Bangladesh’s NPLs jump by 19.23% in Q1

Last updated: June 4, 2018

Bangladesh Bank Headquarters

Dhaka, Bangladesh (BBN)- The amount of classified loans in the country’s banking system jumped by 19.23 per cent or BDT 142.86 billion in the first quarter (Q1) of 2018 despite the central bank’s close monitoring.

The volume of non-performing loans (NPLs) rose to BDT 885.89 billion during the January-March period of this calendar year from BDT 743.03 billion in the preceding quarter, according to official figures.

The share of NPLs also rose to 10.78 per cent of the total outstanding loans in the Q1 of 2018 from 9.31 per cent in the previous quarter.

On the other hand, the amount of classified loans swelled up by nearly 21 per cent or BDT 151.80 billion in the Q1 of 2018 compared to the same period of the previous year.

The amount of NPLs was BDT 734.09 billion as on March 31, 2017.

“The amount of classified loans normally rises during the Q1 and the Q3 of each year,” a senior official of the Bangladesh Bank (BB) told the BBN in Dhaka.

He also expects that the amount of NPLs will decline in the second quarter (Q2) of the current calendar year.

The classified loans cover substandard, doubtful and bad/loss of total outstanding credits, which stood at BDT 8,221.37 billion as on March 31 last. It was BDT 7,981.96 billion three months before.

During the January-March period of 2018, the total amount of NPLs with the six state-owned commercial banks (SoCBs) rose to BDT 436.85 billion from BDT 373.26 billion in the previous quarter.

On the other hand, the total amount of classified loans with the 40 private commercial banks (PCBs) reached BDT 372.89 billion in the Q1 of 2018 from BDT 293.96 billion three months ago.

The NPLs of the nine foreign commercial banks (FCBs) rose to BDT 21.88 billion during the Q1 of 2018 from BDT 21.54 billion of the previous quarter.
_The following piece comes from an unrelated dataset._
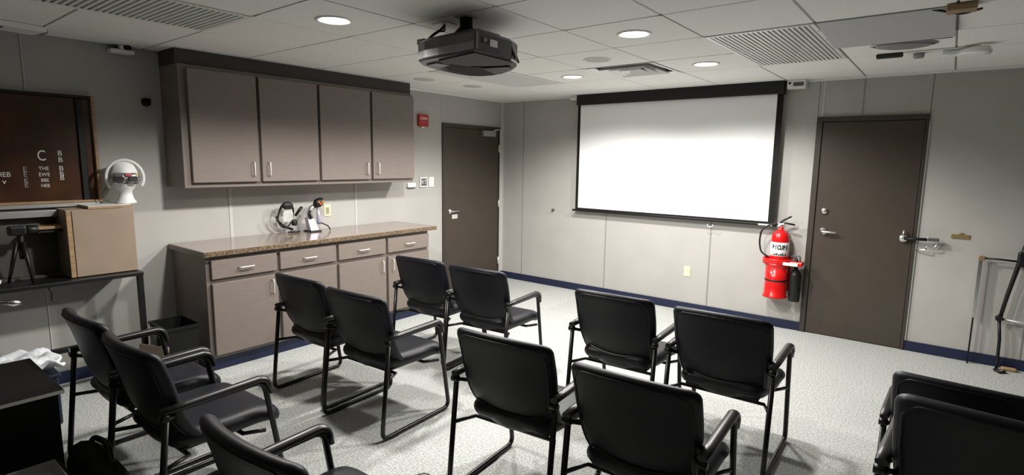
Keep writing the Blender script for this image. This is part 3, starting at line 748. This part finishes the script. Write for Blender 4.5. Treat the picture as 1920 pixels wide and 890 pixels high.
o_ = [(-.12, -.13)]+[(.12*math.sin(a)*1.0, .09+.10*math.cos(a)) for a in [PI/2*1-PI*k/8+0 for k in range(9)]][::1]+[]
o_ = [(.12, -.13), (.12, .06), (.10, .12), (.05, .155), (-.05, .155), (-.10, .12), (-.12, .06), (-.12, -.13)]
part('board', M_TAN, t, prism, o_, 0, .016)
part('edge', M_WHITE, t, prism, [(x*.985, y*.985) for x, y in o_], .0162, .019)
# foam head with goggles
t = thing('foam_head', 'white foam display head wearing goggles on top of the beige box', 'mannequin head', (.17, -4.555, TZ+.484), math.radians(-12))
g = BM()
lathe(g, [(.062, 0), (.064, .01), (.05, .03), (.042, .06), (.046, .085), (.065, .11), (.085, .145), (.098, .19), (.098, .235), (.085, .275), (.06, .30), (.03, .314), (.004, .318)], 28)
for v_ in g.verts:
    x, y, z = v_.co
    if .08 < z < .30:
        if x > 0: v_.co.x *= 1.0
        v_.co.y *= .86
    if x > .03 and .09 < z < .17: v_.co.x += .028*(1-abs(z-.13)/.045) if abs(z-.13) < .045 else 0
    if x > .05 and abs(y) < .03 and .15 < z < .21: v_.co.x += .028
obj('head', g, M_FOAM, t)
gm = part('goggle_frame', M_GREYD, t, slab, .080, .040, .05, .03, 10, 8, 5, lambda p, u, v: Vector((.100+p.y-.045*u*u, p.x, .185+p.z)))
M_MIRROR = mat('mirror_lens', (.45, .43, .42), .12, .9)
for sy in (-.042, .044):
    part('lens', M_MIRROR, gm, slab, .040, .040, .03, .03, 8, 8, 5, lambda p, u, v: Vector((.118+p.y-.35*abs(sy+p.x)*.5, sy+p.x, .182+p.z)))
part('lens_patch', M_AMBER, gm, slab, .018, .011, .008, .006, 6, 6, 5, lambda p, u, v: Vector((.121+p.y-.1*(p.x+.06), .056+p.x, .208+p.z)))
part('lens_patch', M_PINK, gm, slab, .020, .010, .008, .006, 6, 6, 5, lambda p, u, v: Vector((.130+p.y, .012+p.x, .210+p.z)))
part('strap', M_GREY, gm, tube, [(.101*math.cos(a), .088*math.sin(a), .19) for a in [math.radians(40+280*k/20) for k in range(21)]], .008, 6)
part('hood_rim', M_WMETAL, t, tube, [(.045+.01*math.sin(a), .112*math.cos(a), .19+.125*math.sin(a)) for a in [math.radians(-35+250*k/24) for k in range(25)]], .011, 8)
part('cord', M_GREYD, t, tube, fillet([(-.0, -.10, .13), (.0, -.135, .09), (.0, -.125, .03), (.03, -.09, .004)], .04), .003, 6)
# display board
t = thing('display_board', 'large dark brown framed display board with white lettering on the left wall', 'board', (.0005, -5.12, 1.305))
part('backing', M_BROWN, t, box, 0, .02, -.45, .43, .02, .73)
bm = BM(); box(bm, 0, .055, .432, .452, 0, .75, .003); box(bm, 0, .055, -.472, -.452, 0, .75, .003); box(bm, 0, .055, -.451, .431, 0, .018, .003)
obj('frame', bm, M_TAN, t)
part('top_frame', M_BLACK, t, box, 0, .055, -.451, .431, .732, .75, .003)
part('inner_bar', M_BLACK, t, box, .0205, .04, .345, .385, .02, .73, .004)
part('ledge', M_GREYMET, t, box, 0, .06, -.45, .43, -.025, -.002, .002)
def marks(y, z, rows, wd, hh):
    for r_ in range(rows):
        text_part('lettering', random.choice(['HEB', 'EWE', 'THE', 'BBE', 'WEB']), hh, (.0212, y, z-r_*hh*1.15), (PI/2, 0, PI/2), M_LABEL, t, sx=wd)
text_part('lettering', 'C', .10, (.0212, .135, .325), (PI/2, 0, PI/2), M_LABEL, t, sx=.7)
marks(.14, .24, 2, .85, .036); marks(.14, .16, 2, .85, .032)
for z in (.345, .30, .24, .20, .175): text_part('lettering', 'B', .048, (.0212, .235, z), (PI/2, 0, PI/2), M_LABEL, t)
for z in (.235, .20, .155, .13): text_part('lettering', 'E', .048, (.0212, .04, z), (PI/2, 0, PI/2), mat('dim_print', (.35, .34, .32), .5), t)
marks(-.07, .20, 1, .9, .045); text_part('lettering', 'v', .05, (.0212, -.07, .155), (PI/2, 0, PI/2), M_LABEL, t)
# tripod on the table
t = thing('camera_tripod', 'small black tripod with camera head on the black table at the left edge', 'tripod', (.25, -5.18, TZ+.001))
for a in (20, 140, 260):
    c, s = math.cos(math.radians(a)), math.sin(math.radians(a))
    part('leg', M_BLACK, t, tube, [(c*.02, s*.02, .27), (c*.05, s*.05, .14), (c*.08, s*.08, .008)], [.014, .012, .008], 8)
part('column', M_BLACK, t, lathe, [(.014, .16), (.018, .24), (.018, .31), (.010, .33)], 12)
part('head', M_BLACK, t, box, -.03, .04, -.06, .03, .315, .375, .012)
part('lens', M_BLACK, t, lathe, [(.028, .03), (.032, .04), (.032, .085), (.026, .09)], 16, (.0, 0, .345), 'y')
for k, (dx, dy, rz) in enumerate(((0, 0, .1), (.01, .02, -.2), (-.02, -.01, .35))):
    pp = tag(part('paper_sheet', M_LABEL, None, slab, .085, .10, .003, .01, 6, 6, 5, lambda p, u, v: Vector((p.x, p.z, .004+p.y+.012*abs(u*v)))), ['curled white paper on the black table, lowest of the stack', 'curled white paper on the black table, middle of the stack', 'curled white paper on the black table, topmost of the stack'][k], 'paper', 'papers on the black table')
    pp.location = (.26+dx, -5.42+dy, TZ+.001+.020*k); pp.rotation_euler = (0, 0, rz)
t = thing('clamp_lamp', 'small black clamp lamp with silver head under the black table edge', 'lamp', (.385, -5.30, TZ-.032))
part('arm', M_BLACK, t, tube, [(0, -.22, -.003), (.01, -.10, -.025), (.015, .03, -.05)], [.010, .010, .012], 8)
part('head', M_CHROME, t, tube, [(.012, -.02, -.045), (.018, .03, -.055), (.02, .07, -.06)], [.012, .024, .010], 12)
part('clamp', M_BLACK, t, box, -.03, .01, -.25, -.19, -.03, .0, .004)
t = thing('cable_hook', 'thin black hook hanging from the black table edge', 'hook', (.365, -5.09, TZ-.03))
part('hook', M_BLACK, t, tube, fillet([(0, 0, 0), (.005, .015, -.02), (.008, .01, -.085), (.01, .03, -.10)], .01), .005, 6)
# black bin beside the cabinet
t = thing('waste_bin', 'black rectangular waste bin beside the left base cabinet', 'bin', (.50, -4.415, 0))
bm = BM(); o1 = [(-.16, -.11), (.16, -.11), (.16, .11), (-.16, .11)]
V = [[bm.verts.new((x*s, y*s, z)) for x, y in o1] for s, z in ((.82, 0), (1.0, .42), (1.05, .42), (1.05, .40), (1.0, .40), (.955, .42), (.79, .012))]
V = [[bm.verts.new((x*s, y*s, z)) for x, y in o1] for s, z in ((.80, 0), (1.0, .405), (1.06, .405), (1.06, .425), (.96, .425), (.77, .012))]
for A, B in zip(V, V[1:]):
    for i in range(4): bm.faces.new((A[i], A[(i+1) % 4], B[(i+1) % 4], B[i]))
bm.faces.new(V[0][::-1]); bm.faces.new(V[-1])
for v_ in [v_ for v_ in bm.verts if not v_.link_faces]: bm.verts.remove(v_)
obj('shell', bm, M_BLACK, t)
part('liner', M_GREY, t, slab, .06, .10, .012, .02, 6, 6, 5, lambda p, u, v: Vector((-.05+p.x, -.125+p.y-.0*u, .30+p.z)))
# storage box with cloth by the wall
t = thing('storage_box', 'low navy storage box under the black table', 'box', (.60, -5.30, 0))
part('body', mat('dark_navy', (.006, .009, .03), .5), t, box, -.20, .16, -.36, .14, 0, .30, .01)
part('lid', MATS['dark_navy'], t, box, -.21, .17, -.37, .15, .301, .325, .008)
t = tag(part('crumpled_cloth', M_CLOTH, None, slab, .27, .20, .03, .05, 26, 18, 5,
     lambda p, u, v: Vector((p.z+.02*math.sin(9*u), p.x+.02*math.sin(7*v), .035+p.y+.022*math.sin(8*u+2*v)*math.cos(6*v)+.012*math.sin(17*u+9*v)))), 'crumpled white cloth spread over the navy storage box', 'cloth')
t.location = (.58, -5.40, .345); t.rotation_euler = (0, 0, .05)
tag(part('cardboard_sheet', M_BEIGE, None, box, -.13, .13, -.012, .0, 0, .30, .003), 'brown cardboard sheet leaning beside the black bin', 'cardboard')
o = bpy.data.objects[[o.name for o in C.objects if o.name.startswith('cardboard_sheet')][0]]; o.location = (.56, -4.60, 0); o.rotation_euler = (-.12, 0, .4)
# black cart, bottom-left corner
t = thing('equipment_cart', 'black cart with silver top edge in the bottom left corner', 'cart', (1.74, -5.78, 0))
part('top', M_BLACK, t, box, -.29, .285, -.50, .38, .635, .655, .004)
part('edge_trim', M_CHROME, t, box, .2855, .292, -.50, .38, .637, .653, .002)
part('side_panel', M_BLACKM, t, box, .255, .275, -.48, .36, .06, .634)
part('side_panel', M_BLACKM, t, box, -.275, -.255, -.48, .36, .06, .634)
part('shelf', M_BLACKM, t, box, -.254, .254, -.48, .36, .25, .27)
for xx in (-.25, .25):
    for yy in (-.45, .33): part('caster', M_BLACK, t, lathe, [(.028, -.012), (.03, -.008), (.03, .008), (.028, .012)], 14, (xx, yy, .03), 'x')
t = thing('equipment_case', 'low black case beside the cart in the bottom left corner', 'case', (2.32, -5.72, 0))
part('body', M_BLACK, t, box, -.24, .22, -.34, .26, 0, .36, .015)
part('lid', M_BLACK, t, box, -.245, .225, -.345, .265, .362, .40, .012)
part('latch', M_CHROME, t, box, .2255, .235, -.06, .0, .34, .385, .003)
t = thing('plastic_tray', 'shallow grey plastic tray on the low black case', 'tray', (2.32, -5.62, .401))
bm = BM(); o1 = [(-.10, -.15), (.10, -.15), (.10, .13), (-.10, .13)]
V = [[bm.verts.new((x*s, y*s, z)) for x, y in o1] for s, z in ((.90, 0), (1.0, .045), (.97, .045), (.87, .006))]
for A, B in zip(V, V[1:]):
    for i in range(4): bm.faces.new((A[i], A[(i+1) % 4], B[(i+1) % 4], B[i]))
bm.faces.new(V[0][::-1]); bm.faces.new(V[-1])
obj('tray', bm, mat('tray_grey', (.33, .32, .30), .4), t)
part('insert', M_WHITE, t, box, .02, .05, -.02, .04, .007, .016, .003)
t = thing('shoulder_bag', 'slouching black bag between the cart and the third-row chair', 'bag', (2.24, -5.36, 0))
part('body', M_BLACKM, t, slab, .17, .21, .14, .08, 12, 12, 5, lambda p, u, v: Vector((p.x*.9, p.y+.02*u, .212+p.z-.04*u*max(0, v))))
part('strap', M_BLACK, t, tube, fillet([(-.13, .0, .37), (-.16, .03, .43), (-.02, .05, .44), (.12, .02, .36)], .06), .012, 8)

# ------------------------------------------------------------------ right side: metal frame at the back wall, ceiling oddments
t = thing('folding_frame', 'silver and black folding metal frame leaning on the back wall at the right edge', 'frame', (5.28, -.06, 0))
part('upright', M_CHROME, t, box, -.125, -.098, -.015, .012, .40, .905, .002)
part('lower_upright', M_BLACK, t, box, -.118, -.106, -.008, .006, .0, .40, .001)
part('corner_cap', M_BRASS, t, box, -.128, -.085, -.018, .015, .885, .922, .004)
part('top_bar', M_BLACK, t, tube, [(-.10, -.002, .905), (.02, -.002, .905), (.13, -.002, .90)], .008, 8)
part('black_arm', M_BLACK, t, tube, [(.16, -.01, 1.08), (.125, -.012, .90), (.08, -.012, .62), (.055, -.012, .43)], [.018, .017, .015, .014], 10)
part('knuckle', M_BLACK, t, lathe, [(.022, -.022), (.026, -.015), (.026, .015), (.022, .022)], 14, (.05, -.012, .425), 'y')
part('lower_arm', M_BLACK, t, tube, [(.05, -.012, .425), (.07, -.012, .25), (.075, -.012, .05), (.075, -.03, .012)], .012, 10)
part('clamp', M_BLACK, t, box, .11, .19, -.04, .03, .86, .98, .012)
part('cross_rail', M_GREYMET, t, tube, [(.06, -.005, .42), (.25, -.005, .405), (.42, -.005, .39)], .010, 8)
part('foot_hook', M_BLACK, t, tube, [(.075, -.03, .012), (.06, -.09, .012), (.09, -.14, .012), (.12, -.11, .012), (.12, -.08, .012)], .011, 8)
part('rear_leg', M_BLACK, t, tube, [(.40, -.005, 1.05), (.42, -.005, .39), (.43, -.005, .012)], .012, 8)
t = tag(part('foot_pad', M_TAN, None, slab, .055, .025, .03, .02, 8, 6, 5, lambda p, u, v: Vector((p.x, p.z, .015+p.y))), 'small brown pad on the floor by the folding metal frame', 'pad'); t.location = (5.43, -.07, 0)
# sagging grey panel in the ceiling
i, j = sag
t = thing('sagging_panel', 'grey ceiling panel hanging askew at the top right', 'ceiling panel', ((GX[i]+GX[i+1])/2, (GY[j]+GY[j+1])/2, H))
g = BM(); box(g, -.312, .312, -.32, .32, -.012, .0, .003)
for v_ in g.verts: v_.co.z += -.035*(v_.co.y+.32)/.64+.006
obj('panel', g, mat('grey_panel', (.50, .50, .51), .6), t)
part('edge_strip', M_GREYD, t, tube, [(-.10, .315, -.036), (.30, .315, -.036)], .008, 6)
t = thing('oval_fixture', 'flat grey oval fixture on the ceiling in front of the white bent pipe', 'ceiling fixture', (4.58, -1.43, H), .25)
g = BM(); lathe(g, [(.001, -.03), (.08, -.028), (.13, -.018), (.15, -.002)], 28)
for v_ in g.verts: v_.co.x *= 1.15; v_.co.y *= .7
obj('dome', g, mat('grey_fixture', (.26, .26, .27), .5), t)
g = BM(); lathe(g, [(.152, -.001), (.165, -.001), (.165, -.006), (.15, -.009)], 28, cap=False)
for v_ in g.verts: v_.co.x *= 1.15; v_.co.y *= .7
obj('rim', g, M_GREYMET, t)
t = thing('pipe_fixture', 'white bent ceiling pipe with dark bracket above the dark door', 'ceiling fixture', (4.68, -1.08, H))
part('base_plate', M_WHITE, t, box, -.10, .30, -.05, .05, -.012, -.001, .004)
part('bracket', M_INK, t, box, -.28, -.12, -.045, .01, -.03, -.001, .008)
part('motor', M_GREY, t, lathe, [(.03, -.045), (.034, -.03), (.034, -.012)], 14, (-.03, 0, 0))
part('pipe', mat('white_gloss', (.85, .85, .85), .15), t, tube, fillet([(.10, -.02, -.03), (.20, -.01, -.035), (.25, -.10, -.04), (.33, -.12, -.04), (.34, -.04, -.04)], .05, 6), .024, 12)
t = thing('ceiling_bracket', 'brown bracket with dark wire on the ceiling at the top right edge', 'bracket', (4.87, -2.37, H))
part('block', M_TAN, t, box, -.06, .06, -.05, .05, -.035, -.001, .006)
part('wire', M_INK, t, tube, fillet([(-.12, .02, -.004), (-.06, .03, -.02), (.0, .04, -.04), (.08, .05, -.02)], .03), .006, 6)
The classified loans with the two development-finance institutions (DFIs) remained unchanged at BDT 54.26 billion in the Q1, the BB data showed.

The amount of NPLs increased significantly during the period under review due to low rescheduling and a relaxed trend of recovery, according to senior officials.

They also said most of the banks usually remain less serious in recovering their NPLs during the first three months of the calendar year.